WHAT THE TASK REQUIRES: Your task is to write out only the lines running from the line with "Recreate this scene" to the line with "return (r[0], r[1], r[2], a)", both ends kept, with no images.
»»
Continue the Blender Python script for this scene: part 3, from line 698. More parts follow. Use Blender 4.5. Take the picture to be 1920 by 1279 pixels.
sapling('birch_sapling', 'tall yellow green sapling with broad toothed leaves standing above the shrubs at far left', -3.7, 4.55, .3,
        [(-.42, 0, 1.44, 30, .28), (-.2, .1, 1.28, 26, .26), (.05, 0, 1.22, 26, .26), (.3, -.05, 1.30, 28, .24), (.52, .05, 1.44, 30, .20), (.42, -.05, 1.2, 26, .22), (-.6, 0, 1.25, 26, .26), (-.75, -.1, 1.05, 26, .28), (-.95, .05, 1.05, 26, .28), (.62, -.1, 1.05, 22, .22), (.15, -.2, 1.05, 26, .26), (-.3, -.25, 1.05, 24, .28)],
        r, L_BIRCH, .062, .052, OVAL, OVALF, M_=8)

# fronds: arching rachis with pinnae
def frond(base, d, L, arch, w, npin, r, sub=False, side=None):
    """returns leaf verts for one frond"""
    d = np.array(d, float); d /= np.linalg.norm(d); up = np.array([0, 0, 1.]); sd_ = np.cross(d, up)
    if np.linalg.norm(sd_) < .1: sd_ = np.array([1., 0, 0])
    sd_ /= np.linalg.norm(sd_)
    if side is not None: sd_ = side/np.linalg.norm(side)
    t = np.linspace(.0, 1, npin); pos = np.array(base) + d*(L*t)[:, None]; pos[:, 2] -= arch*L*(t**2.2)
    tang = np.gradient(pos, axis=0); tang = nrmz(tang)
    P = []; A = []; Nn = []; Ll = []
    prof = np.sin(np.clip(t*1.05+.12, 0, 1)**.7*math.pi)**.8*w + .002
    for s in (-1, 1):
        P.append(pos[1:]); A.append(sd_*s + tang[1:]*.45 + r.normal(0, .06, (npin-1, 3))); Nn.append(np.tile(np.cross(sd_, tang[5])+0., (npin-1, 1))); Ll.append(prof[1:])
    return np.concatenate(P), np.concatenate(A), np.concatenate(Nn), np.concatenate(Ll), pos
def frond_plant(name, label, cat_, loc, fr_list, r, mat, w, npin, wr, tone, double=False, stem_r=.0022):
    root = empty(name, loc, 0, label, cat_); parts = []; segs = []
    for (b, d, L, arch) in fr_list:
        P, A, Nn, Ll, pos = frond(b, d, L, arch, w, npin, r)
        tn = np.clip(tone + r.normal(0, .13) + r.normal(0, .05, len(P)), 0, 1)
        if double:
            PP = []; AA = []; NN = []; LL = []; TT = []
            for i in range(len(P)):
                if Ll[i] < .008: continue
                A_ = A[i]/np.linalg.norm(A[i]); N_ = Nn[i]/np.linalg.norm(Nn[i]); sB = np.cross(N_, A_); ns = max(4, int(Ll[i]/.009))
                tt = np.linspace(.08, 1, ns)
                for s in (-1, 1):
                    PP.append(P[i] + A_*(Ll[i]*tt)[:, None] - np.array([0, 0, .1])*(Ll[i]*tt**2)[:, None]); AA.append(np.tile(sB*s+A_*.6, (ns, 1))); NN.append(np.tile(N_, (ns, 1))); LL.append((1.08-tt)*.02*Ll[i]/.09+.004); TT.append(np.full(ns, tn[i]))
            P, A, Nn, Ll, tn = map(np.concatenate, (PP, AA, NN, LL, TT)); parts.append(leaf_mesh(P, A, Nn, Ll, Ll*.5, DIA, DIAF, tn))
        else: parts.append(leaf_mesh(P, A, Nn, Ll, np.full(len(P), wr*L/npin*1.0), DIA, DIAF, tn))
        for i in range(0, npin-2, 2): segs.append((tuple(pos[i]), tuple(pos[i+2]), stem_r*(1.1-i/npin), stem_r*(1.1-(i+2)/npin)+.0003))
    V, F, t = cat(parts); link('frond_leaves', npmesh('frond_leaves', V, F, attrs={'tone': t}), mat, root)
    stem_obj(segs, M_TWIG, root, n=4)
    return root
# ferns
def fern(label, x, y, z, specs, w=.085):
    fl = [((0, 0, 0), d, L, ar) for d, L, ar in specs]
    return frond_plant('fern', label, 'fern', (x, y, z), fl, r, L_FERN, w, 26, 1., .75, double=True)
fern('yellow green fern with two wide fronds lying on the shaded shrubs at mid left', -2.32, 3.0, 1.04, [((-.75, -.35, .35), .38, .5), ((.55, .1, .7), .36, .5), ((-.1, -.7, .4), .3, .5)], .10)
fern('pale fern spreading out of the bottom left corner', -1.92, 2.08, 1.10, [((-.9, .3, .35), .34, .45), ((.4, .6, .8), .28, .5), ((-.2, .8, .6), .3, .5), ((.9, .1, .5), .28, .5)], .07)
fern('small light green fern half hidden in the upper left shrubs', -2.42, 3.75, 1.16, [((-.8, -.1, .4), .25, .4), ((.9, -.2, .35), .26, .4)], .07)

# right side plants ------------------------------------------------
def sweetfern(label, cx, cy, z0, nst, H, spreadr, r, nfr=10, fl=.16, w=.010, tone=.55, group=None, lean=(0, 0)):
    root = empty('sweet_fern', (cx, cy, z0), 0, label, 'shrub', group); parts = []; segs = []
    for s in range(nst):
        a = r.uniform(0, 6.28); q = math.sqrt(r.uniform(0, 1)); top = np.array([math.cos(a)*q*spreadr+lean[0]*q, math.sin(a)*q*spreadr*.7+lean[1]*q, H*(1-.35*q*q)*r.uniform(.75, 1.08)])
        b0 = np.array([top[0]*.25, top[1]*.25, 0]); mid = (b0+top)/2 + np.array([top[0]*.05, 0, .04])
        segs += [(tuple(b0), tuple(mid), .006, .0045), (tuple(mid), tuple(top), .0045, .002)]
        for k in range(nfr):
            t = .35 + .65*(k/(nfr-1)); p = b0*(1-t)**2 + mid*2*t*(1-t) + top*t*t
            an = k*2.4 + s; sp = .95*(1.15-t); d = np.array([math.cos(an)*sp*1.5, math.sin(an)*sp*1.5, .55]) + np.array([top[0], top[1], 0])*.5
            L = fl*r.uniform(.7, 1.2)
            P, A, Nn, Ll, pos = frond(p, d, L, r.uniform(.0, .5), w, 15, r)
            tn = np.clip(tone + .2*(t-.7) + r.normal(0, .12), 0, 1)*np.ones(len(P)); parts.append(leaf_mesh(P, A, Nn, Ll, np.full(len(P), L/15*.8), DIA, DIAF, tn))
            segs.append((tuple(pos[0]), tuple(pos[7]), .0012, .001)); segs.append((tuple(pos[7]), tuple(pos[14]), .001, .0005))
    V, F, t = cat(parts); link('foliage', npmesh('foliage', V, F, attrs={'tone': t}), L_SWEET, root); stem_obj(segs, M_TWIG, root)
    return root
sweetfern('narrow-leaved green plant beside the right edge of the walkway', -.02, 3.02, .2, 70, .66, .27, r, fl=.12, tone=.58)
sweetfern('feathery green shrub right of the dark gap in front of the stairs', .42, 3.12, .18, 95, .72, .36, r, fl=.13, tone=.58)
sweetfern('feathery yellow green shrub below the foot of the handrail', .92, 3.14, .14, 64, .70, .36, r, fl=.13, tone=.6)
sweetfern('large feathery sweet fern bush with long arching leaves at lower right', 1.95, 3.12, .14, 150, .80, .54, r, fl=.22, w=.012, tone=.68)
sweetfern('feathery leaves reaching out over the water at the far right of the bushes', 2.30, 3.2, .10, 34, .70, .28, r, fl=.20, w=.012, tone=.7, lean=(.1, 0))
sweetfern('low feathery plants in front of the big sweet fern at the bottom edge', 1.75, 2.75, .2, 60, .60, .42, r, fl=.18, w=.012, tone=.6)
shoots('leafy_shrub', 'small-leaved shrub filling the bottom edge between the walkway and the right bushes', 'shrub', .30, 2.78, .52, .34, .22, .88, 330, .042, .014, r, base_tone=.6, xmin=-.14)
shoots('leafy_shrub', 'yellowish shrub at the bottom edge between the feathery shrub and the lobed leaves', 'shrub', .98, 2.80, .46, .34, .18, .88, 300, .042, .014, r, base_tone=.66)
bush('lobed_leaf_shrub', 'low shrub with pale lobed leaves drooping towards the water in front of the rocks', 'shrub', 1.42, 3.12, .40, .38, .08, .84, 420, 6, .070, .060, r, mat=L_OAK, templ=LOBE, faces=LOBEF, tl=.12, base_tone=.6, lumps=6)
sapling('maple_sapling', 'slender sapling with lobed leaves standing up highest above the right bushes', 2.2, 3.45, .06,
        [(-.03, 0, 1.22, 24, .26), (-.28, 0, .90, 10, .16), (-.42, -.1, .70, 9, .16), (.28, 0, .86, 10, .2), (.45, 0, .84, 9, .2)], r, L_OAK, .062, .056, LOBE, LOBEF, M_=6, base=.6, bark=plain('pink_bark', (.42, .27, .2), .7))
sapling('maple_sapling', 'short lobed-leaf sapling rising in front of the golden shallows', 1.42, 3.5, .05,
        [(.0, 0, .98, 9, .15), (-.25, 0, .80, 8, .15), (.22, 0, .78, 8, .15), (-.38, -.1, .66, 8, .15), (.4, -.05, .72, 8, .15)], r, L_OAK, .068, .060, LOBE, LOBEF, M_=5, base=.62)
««
»»
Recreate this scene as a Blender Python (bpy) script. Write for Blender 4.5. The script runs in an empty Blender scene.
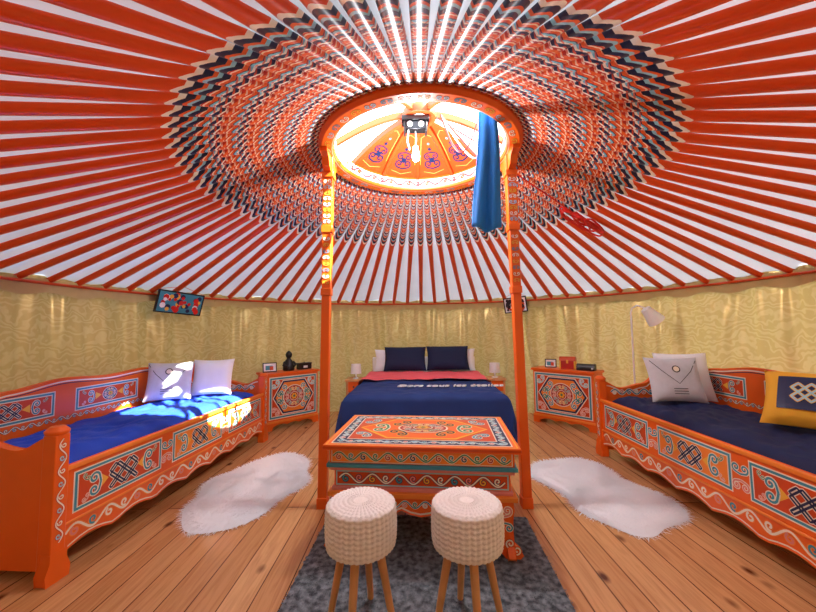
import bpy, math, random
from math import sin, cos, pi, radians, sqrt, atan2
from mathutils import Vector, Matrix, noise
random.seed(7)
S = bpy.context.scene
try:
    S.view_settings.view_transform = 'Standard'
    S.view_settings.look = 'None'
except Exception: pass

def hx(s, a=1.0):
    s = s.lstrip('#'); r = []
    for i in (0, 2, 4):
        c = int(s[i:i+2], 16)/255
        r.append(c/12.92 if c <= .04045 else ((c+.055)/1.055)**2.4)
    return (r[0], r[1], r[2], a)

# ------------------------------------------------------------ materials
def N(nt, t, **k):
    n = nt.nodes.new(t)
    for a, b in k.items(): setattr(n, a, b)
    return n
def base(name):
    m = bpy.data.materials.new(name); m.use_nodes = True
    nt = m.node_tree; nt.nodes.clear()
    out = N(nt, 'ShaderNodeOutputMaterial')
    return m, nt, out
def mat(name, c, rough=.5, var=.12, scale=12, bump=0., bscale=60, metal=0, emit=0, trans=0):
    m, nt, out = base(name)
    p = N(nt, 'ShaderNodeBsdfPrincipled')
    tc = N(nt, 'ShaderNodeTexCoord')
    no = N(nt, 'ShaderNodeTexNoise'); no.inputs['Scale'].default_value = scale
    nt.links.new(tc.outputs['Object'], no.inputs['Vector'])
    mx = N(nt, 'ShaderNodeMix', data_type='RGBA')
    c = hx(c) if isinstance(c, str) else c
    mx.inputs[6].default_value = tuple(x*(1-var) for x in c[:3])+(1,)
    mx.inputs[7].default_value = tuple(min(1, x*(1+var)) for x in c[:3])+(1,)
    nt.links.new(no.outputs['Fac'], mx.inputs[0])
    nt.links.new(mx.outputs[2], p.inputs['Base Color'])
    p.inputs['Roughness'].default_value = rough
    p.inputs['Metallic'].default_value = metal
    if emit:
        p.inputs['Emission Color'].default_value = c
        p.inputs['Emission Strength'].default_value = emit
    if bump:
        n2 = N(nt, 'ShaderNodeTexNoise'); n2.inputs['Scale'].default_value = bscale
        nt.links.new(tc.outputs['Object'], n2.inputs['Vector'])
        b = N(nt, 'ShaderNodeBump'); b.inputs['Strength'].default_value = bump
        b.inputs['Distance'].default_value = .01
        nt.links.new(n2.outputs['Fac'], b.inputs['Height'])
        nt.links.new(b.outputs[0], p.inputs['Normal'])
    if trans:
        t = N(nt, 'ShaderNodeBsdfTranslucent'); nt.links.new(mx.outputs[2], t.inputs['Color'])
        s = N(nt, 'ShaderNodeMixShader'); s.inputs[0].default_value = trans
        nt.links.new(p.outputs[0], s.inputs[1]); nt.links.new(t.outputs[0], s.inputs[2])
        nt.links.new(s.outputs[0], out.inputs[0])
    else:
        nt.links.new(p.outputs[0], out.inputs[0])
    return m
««
FULL OUTPUT:
Recreate this scene as a Blender Python (bpy) script. Write for Blender 4.5. The script runs in an empty Blender scene.
import bpy, math, random
from math import sin, cos, pi, radians, sqrt, atan2
from mathutils import Vector, Matrix, noise
random.seed(7)
S = bpy.context.scene
try:
    S.view_settings.view_transform = 'Standard'
    S.view_settings.look = 'None'
except Exception: pass

def hx(s, a=1.0):
    s = s.lstrip('#'); r = []
    for i in (0, 2, 4):
        c = int(s[i:i+2], 16)/255
        r.append(c/12.92 if c <= .04045 else ((c+.055)/1.055)**2.4)
    return (r[0], r[1], r[2], a)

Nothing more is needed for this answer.